We always enjoy the stories we hear from our “just passing by” neighbors. This couple had a unique story about the great adventure they’re living right now.
You will have no trouble finding this Museum. The world’s largest gas pump is sitting right out front. We did not know what to expect when we entered the Museum. You reach the Museum through the great little gift shop at the front.
This Museum, as I should have guessed, houses vintage cars, over 10,000 square feet of vintage cars! There are also motorcycles in the Museum and tons of fascinating car memorabilia. Masks, hand sanitizer, and social distancing are strictly enforced here also.
This is a not-for-profit museum put together by a group of car enthusiasts. The vehicles are all waxed to a nearly blinding shine. I could not help but wonder about the quantity of wax consumed in this building.
The vehicles are beautifully displayed, a joy to look at. The people we talked to at this Museum were friendly, full of information, and able to answer all questions we asked. We had stopped once before along Route 66 in Shamrock, Texas.
We are now very interested in traveling along the entire length of Route 66 – to see what we can see.

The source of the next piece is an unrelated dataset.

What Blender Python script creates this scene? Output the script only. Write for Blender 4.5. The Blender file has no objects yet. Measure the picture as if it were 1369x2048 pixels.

Loretta gave us a great introduction to the Museum
We spent just one night in lovely Sapulpa. After a quick grocery store stop and one of our frequent gas fill-ups (eight miles per gallon!), we FINALLY headed to Kansas!
Looks like she is ready to ring you up to buy one of those cars…….I’ll take the red and white hard top convertible!
Actually, we were buying postcards, but yeah, I’d take the red and white hard top convertible too.